▶ Exercise: All of the data should be repeated exactly; pictures are not part of the copy.

▼▼▼

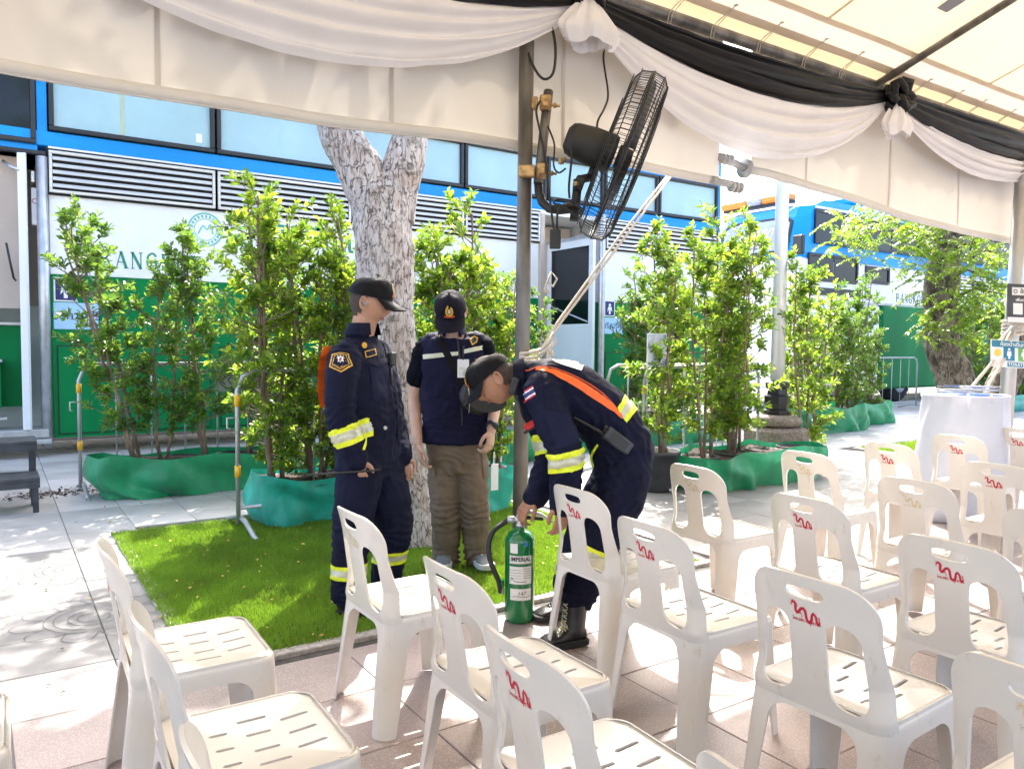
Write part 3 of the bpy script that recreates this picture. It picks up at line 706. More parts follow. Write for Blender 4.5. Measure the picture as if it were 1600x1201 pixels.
def knot(u, z, lab, sc, wfall):
    t = thing('drape_knot', lab, 'drape', (u, KV - 0.05, z), 'knots that tie the swags')
    b = MB(); rs = random.Random(int(u * 10))
    for k in range(7):
        a0 = rs.uniform(0, 6.28); pts = []
        for i in range(9):
            a = a0 + i * 0.5; r = 0.045 + 0.03 * math.sin(i * 1.3 + k)
            pts.append((u + sc * r * 1.3 * math.cos(a), KV - 0.07 + 0.035 * math.sin(a * 1.7 + k), z + sc * (r * math.sin(a)) + (k - 3) * 0.012))
        b.tube(pts, [0.01] + [0.026 * sc] * 7 + [0.012], 8)
    b.build('tied_cloth', M_KSATIN, t)
    b = MB()
    def fall(a, c):
        an = a * 2 * math.pi; rr = (0.03 + wfall * min(1, c * 1.5) ** 0.8 * (1 - 0.25 * max(0, c - .75) / .25)) * (1 + 0.16 * math.sin(an * 7 + c * 2) + 0.07 * math.sin(an * 13 + 1))
        return Vector((u + rr * math.cos(an), KV - 0.06 + 0.5 * rr * math.sin(an), z - 0.05 - c * (0.24 if wfall > .1 else 0.22) + 0.02 * math.sin(an * 3) * c))
    b.grid(fall, 84, 16); b.build('hanging_tail', M_WSATIN, t)
knot(2.69, 3.225, 'white ruffled knot of cloth at the top of the fan pole', 1.0, 0.15)
knot(5.67, 3.215, 'black knot with a short white tail between the two right swags', 1.35, 0.115)
knot(-0.42, 3.225, 'black and white knot at the far left end of the eave', 1.0, 0.10)
# poles
def pole(p0, p1, r, mt, lab, base=True):
    t = thing('tent_pole', lab, 'tent pole', p0)
    b = MB(); b.tube([p0, p1], r, 16); b.build('tube', mt, t)
    b = MB(); b.box((p0[0], p0[1], 0.004), (0.2, 0.2, 0.008)); b.build('foot_plate', mt, t)
    return t
tp = pole((2.315, 3.375, 0.0), (2.372, 3.43, 3.0), 0.040, M_PIPE, 'weathered grey steel tent pole behind the bending man, carrying the fan')
top = Vector((2.372, 3.43, 3.0))
b = MB(); b.tube([top - Vector((0, 0, 0.05)), top + Vector((0, 0, 0.28))], 0.048, 14); b.tube([top + Vector((0.03, -0.01, 0.14)), top + Vector((0.10, -0.01, 0.16)), top + Vector((0.2, 0, 0.33))], 0.016, 8); b.build('head_sleeve', M_PIPE, tp)
pole((7.60, 3.33, 0.0), (7.84, 3.34, 3.3), 0.062, M_GALV, 'leaning galvanised tent pole behind the white drum, carrying two signs')
# ---------------------------------------------------------------- plants
def leaf_mat(name, ramp, tr=0.5, rough=0.35):
    m = bpy.data.materials.new(name); m.use_nodes = True
    n, l = m.node_tree.nodes, m.node_tree.links; b = n['Principled BSDF']; out = n['Material Output']
    b.inputs['Roughness'].default_value = rough
    g = n.new('ShaderNodeNewGeometry'); oi = n.new('ShaderNodeObjectInfo')
    tc = n.new('ShaderNodeTexCoord'); nz = n.new('ShaderNodeTexNoise'); nz.inputs['Scale'].default_value = 3.0; l.new(tc.outputs['Object'], nz.inputs['Vector'])
    ad = n.new('ShaderNodeMath'); ad.operation = 'MULTIPLY_ADD'; l.new(nz.outputs['Fac'], ad.inputs[0]); ad.inputs[1].default_value = 0.9; 
    sb = n.new('ShaderNodeMath'); sb.operation = 'MULTIPLY_ADD'; l.new(g.outputs['Random Per Island'], sb.inputs[0]); sb.inputs[1].default_value = 0.62; sb.inputs[2].default_value = -0.27
    l.new(sb.outputs[0], ad.inputs[2])
    rp = n.new('ShaderNodeValToRGB'); els = rp.color_ramp.elements
    els[0].position, els[0].color = ramp[0][0], (*ramp[0][1], 1); els[1].position, els[1].color = ramp[-1][0], (*ramp[-1][1], 1)
    for p, c in ramp[1:-1]: e = els.new(p); e.color = (*c, 1)
    l.new(ad.outputs[0], rp.inputs[0]); l.new(rp.outputs[0], b.inputs['Base Color'])
    t = n.new('ShaderNodeBsdfTranslucent'); hs = n.new('ShaderNodeHueSaturation'); hs.inputs['Value'].default_value = 2.1; hs.inputs['Hue'].default_value = 0.478
    l.new(rp.outputs[0], hs.inputs['Color']); l.new(hs.outputs[0], t.inputs[0])
    mx = n.new('ShaderNodeMixShader'); mx.inputs[0].default_value = tr
    l.new(b.outputs[0], mx.inputs[1]); l.new(t.outputs[0], mx.inputs[2]); l.new(mx.outputs[0], out.inputs[0])
    return m
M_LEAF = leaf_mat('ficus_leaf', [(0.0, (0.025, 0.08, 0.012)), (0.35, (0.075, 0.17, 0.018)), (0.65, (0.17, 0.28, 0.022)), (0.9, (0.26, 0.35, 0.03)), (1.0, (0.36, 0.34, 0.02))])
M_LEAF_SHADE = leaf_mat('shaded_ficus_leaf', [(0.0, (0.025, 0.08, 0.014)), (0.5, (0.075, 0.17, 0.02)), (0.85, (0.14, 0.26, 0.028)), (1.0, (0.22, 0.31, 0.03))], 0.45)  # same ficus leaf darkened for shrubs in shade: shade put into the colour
M_LEAFT = leaf_mat('feathery_leaf', [(0.0, (0.05, 0.13, 0.010)), (0.5, (0.11, 0.22, 0.014)), (1.0, (0.21, 0.31, 0.02))], 0.5)
M_TWIG = mat('shrub_bark', (0.21, 0.15, 0.105), 0.85, var=0.35, vs=25, stretch=(1, 1, 0.3), bump=0.4, bs=60)
M_SOIL = mat('potting_soil', (0.05, 0.035, 0.025), 0.95, var=0.4, vs=30, bump=0.6, bs=60)
M_POT = mat('black_plastic_pot', (0.03, 0.032, 0.035), 0.5, var=0.2, vs=8)

def leaves(P, D, L, Wd, rs, curl=0.25):
    # P points, D directions; folded, pointed leaf blades
    n = len(P); D = D / (np.linalg.norm(D, axis=1)[:, None] + 1e-9)
    up = np.tile((0, 0, 1.0), (n, 1)) + rs.normal(0, 0.45, (n, 3))
    X = np.cross(D, up); X /= np.linalg.norm(X, axis=1)[:, None] + 1e-9
    N = np.cross(X, D); s = rs.uniform(0.7, 1.2, n)[:, None]; l = L * s; w = Wd * s
    V = np.zeros((n, 6, 3))
    V[:, 0] = P
    V[:, 1] = P + D * l * .55 - X * w * .5 + N * w * curl
    V[:, 2] = P + D * l * .58
    V[:, 3] = P + D * l * .55 + X * w * .5 + N * w * curl
    V[:, 4] = P + D * l - N * l * 0.10
    V[:, 5] = P + D * l * .2
    F = np.array(((0, 5, 1), (5, 2, 1), (0, 3, 5), (5, 3, 2), (1, 2, 4), (2, 3, 4)))
    return V.reshape(-1, 3), (F[None] + (np.arange(n) * 6)[:, None, None]).reshape(-1, 3)
def tri_mesh(name, V, F, mt):
    me = bpy.data.meshes.new(name); nf = len(F)
    me.vertices.add(len(V)); me.vertices.foreach_set('co', np.asarray(V, dtype=np.float32).reshape(-1))
    me.loops.add(nf * 3); me.loops.foreach_set('vertex_index', np.asarray(F, dtype=np.int32).reshape(-1))
    me.polygons.add(nf); me.polygons.foreach_set('loop_start', np.arange(0, nf * 3, 3, dtype=np.int32)); me.polygons.foreach_set('loop_total', np.full(nf, 3, dtype=np.int32))
    me.materials.append(mt); me.update(); me.validate(); return me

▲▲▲

▶ Exercise output:
Write part 3 of the bpy script that recreates this picture. It picks up at line 706. More parts follow. Write for Blender 4.5. Measure the picture as if it were 1600x1201 pixels.
def knot(u, z, lab, sc, wfall):
    t = thing('drape_knot', lab, 'drape', (u, KV - 0.05, z), 'knots that tie the swags')
    b = MB(); rs = random.Random(int(u * 10))
    for k in range(7):
        a0 = rs.uniform(0, 6.28); pts = []
        for i in range(9):
            a = a0 + i * 0.5; r = 0.045 + 0.03 * math.sin(i * 1.3 + k)
            pts.append((u + sc * r * 1.3 * math.cos(a), KV - 0.07 + 0.035 * math.sin(a * 1.7 + k), z + sc * (r * math.sin(a)) + (k - 3) * 0.012))
        b.tube(pts, [0.01] + [0.026 * sc] * 7 + [0.012], 8)
    b.build('tied_cloth', M_KSATIN, t)
    b = MB()
    def fall(a, c):
        an = a * 2 * math.pi; rr = (0.03 + wfall * min(1, c * 1.5) ** 0.8 * (1 - 0.25 * max(0, c - .75) / .25)) * (1 + 0.16 * math.sin(an * 7 + c * 2) + 0.07 * math.sin(an * 13 + 1))
        return Vector((u + rr * math.cos(an), KV - 0.06 + 0.5 * rr * math.sin(an), z - 0.05 - c * (0.24 if wfall > .1 else 0.22) + 0.02 * math.sin(an * 3) * c))
    b.grid(fall, 84, 16); b.build('hanging_tail', M_WSATIN, t)
knot(2.69, 3.225, 'white ruffled knot of cloth at the top of the fan pole', 1.0, 0.15)
knot(5.67, 3.215, 'black knot with a short white tail between the two right swags', 1.35, 0.115)
knot(-0.42, 3.225, 'black and white knot at the far left end of the eave', 1.0, 0.10)
# poles
def pole(p0, p1, r, mt, lab, base=True):
    t = thing('tent_pole', lab, 'tent pole', p0)
    b = MB(); b.tube([p0, p1], r, 16); b.build('tube', mt, t)
    b = MB(); b.box((p0[0], p0[1], 0.004), (0.2, 0.2, 0.008)); b.build('foot_plate', mt, t)
    return t
tp = pole((2.315, 3.375, 0.0), (2.372, 3.43, 3.0), 0.040, M_PIPE, 'weathered grey steel tent pole behind the bending man, carrying the fan')
top = Vector((2.372, 3.43, 3.0))
b = MB(); b.tube([top - Vector((0, 0, 0.05)), top + Vector((0, 0, 0.28))], 0.048, 14); b.tube([top + Vector((0.03, -0.01, 0.14)), top + Vector((0.10, -0.01, 0.16)), top + Vector((0.2, 0, 0.33))], 0.016, 8); b.build('head_sleeve', M_PIPE, tp)
pole((7.60, 3.33, 0.0), (7.84, 3.34, 3.3), 0.062, M_GALV, 'leaning galvanised tent pole behind the white drum, carrying two signs')
# ---------------------------------------------------------------- plants
def leaf_mat(name, ramp, tr=0.5, rough=0.35):
    m = bpy.data.materials.new(name); m.use_nodes = True
    n, l = m.node_tree.nodes, m.node_tree.links; b = n['Principled BSDF']; out = n['Material Output']
    b.inputs['Roughness'].default_value = rough
    g = n.new('ShaderNodeNewGeometry'); oi = n.new('ShaderNodeObjectInfo')
    tc = n.new('ShaderNodeTexCoord'); nz = n.new('ShaderNodeTexNoise'); nz.inputs['Scale'].default_value = 3.0; l.new(tc.outputs['Object'], nz.inputs['Vector'])
    ad = n.new('ShaderNodeMath'); ad.operation = 'MULTIPLY_ADD'; l.new(nz.outputs['Fac'], ad.inputs[0]); ad.inputs[1].default_value = 0.9; 
    sb = n.new('ShaderNodeMath'); sb.operation = 'MULTIPLY_ADD'; l.new(g.outputs['Random Per Island'], sb.inputs[0]); sb.inputs[1].default_value = 0.62; sb.inputs[2].default_value = -0.27
    l.new(sb.outputs[0], ad.inputs[2])
    rp = n.new('ShaderNodeValToRGB'); els = rp.color_ramp.elements
    els[0].position, els[0].color = ramp[0][0], (*ramp[0][1], 1); els[1].position, els[1].color = ramp[-1][0], (*ramp[-1][1], 1)
    for p, c in ramp[1:-1]: e = els.new(p); e.color = (*c, 1)
    l.new(ad.outputs[0], rp.inputs[0]); l.new(rp.outputs[0], b.inputs['Base Color'])
    t = n.new('ShaderNodeBsdfTranslucent'); hs = n.new('ShaderNodeHueSaturation'); hs.inputs['Value'].default_value = 2.1; hs.inputs['Hue'].default_value = 0.478
    l.new(rp.outputs[0], hs.inputs['Color']); l.new(hs.outputs[0], t.inputs[0])
    mx = n.new('ShaderNodeMixShader'); mx.inputs[0].default_value = tr
    l.new(b.outputs[0], mx.inputs[1]); l.new(t.outputs[0], mx.inputs[2]); l.new(mx.outputs[0], out.inputs[0])
    return m
M_LEAF = leaf_mat('ficus_leaf', [(0.0, (0.025, 0.08, 0.012)), (0.35, (0.075, 0.17, 0.018)), (0.65, (0.17, 0.28, 0.022)), (0.9, (0.26, 0.35, 0.03)), (1.0, (0.36, 0.34, 0.02))])
M_LEAF_SHADE = leaf_mat('shaded_ficus_leaf', [(0.0, (0.025, 0.08, 0.014)), (0.5, (0.075, 0.17, 0.02)), (0.85, (0.14, 0.26, 0.028)), (1.0, (0.22, 0.31, 0.03))], 0.45)  # same ficus leaf darkened for shrubs in shade: shade put into the colour
M_LEAFT = leaf_mat('feathery_leaf', [(0.0, (0.05, 0.13, 0.010)), (0.5, (0.11, 0.22, 0.014)), (1.0, (0.21, 0.31, 0.02))], 0.5)
M_TWIG = mat('shrub_bark', (0.21, 0.15, 0.105), 0.85, var=0.35, vs=25, stretch=(1, 1, 0.3), bump=0.4, bs=60)
M_SOIL = mat('potting_soil', (0.05, 0.035, 0.025), 0.95, var=0.4, vs=30, bump=0.6, bs=60)
M_POT = mat('black_plastic_pot', (0.03, 0.032, 0.035), 0.5, var=0.2, vs=8)

def leaves(P, D, L, Wd, rs, curl=0.25):
    # P points, D directions; folded, pointed leaf blades
    n = len(P); D = D / (np.linalg.norm(D, axis=1)[:, None] + 1e-9)
    up = np.tile((0, 0, 1.0), (n, 1)) + rs.normal(0, 0.45, (n, 3))
    X = np.cross(D, up); X /= np.linalg.norm(X, axis=1)[:, None] + 1e-9
    N = np.cross(X, D); s = rs.uniform(0.7, 1.2, n)[:, None]; l = L * s; w = Wd * s
    V = np.zeros((n, 6, 3))
    V[:, 0] = P
    V[:, 1] = P + D * l * .55 - X * w * .5 + N * w * curl
    V[:, 2] = P + D * l * .58
    V[:, 3] = P + D * l * .55 + X * w * .5 + N * w * curl
    V[:, 4] = P + D * l - N * l * 0.10
    V[:, 5] = P + D * l * .2
    F = np.array(((0, 5, 1), (5, 2, 1), (0, 3, 5), (5, 3, 2), (1, 2, 4), (2, 3, 4)))
    return V.reshape(-1, 3), (F[None] + (np.arange(n) * 6)[:, None, None]).reshape(-1, 3)
def tri_mesh(name, V, F, mt):
    me = bpy.data.meshes.new(name); nf = len(F)
    me.vertices.add(len(V)); me.vertices.foreach_set('co', np.asarray(V, dtype=np.float32).reshape(-1))
    me.loops.add(nf * 3); me.loops.foreach_set('vertex_index', np.asarray(F, dtype=np.int32).reshape(-1))
    me.polygons.add(nf); me.polygons.foreach_set('loop_start', np.arange(0, nf * 3, 3, dtype=np.int32)); me.polygons.foreach_set('loop_total', np.full(nf, 3, dtype=np.int32))
    me.materials.append(mt); me.update(); me.validate(); return me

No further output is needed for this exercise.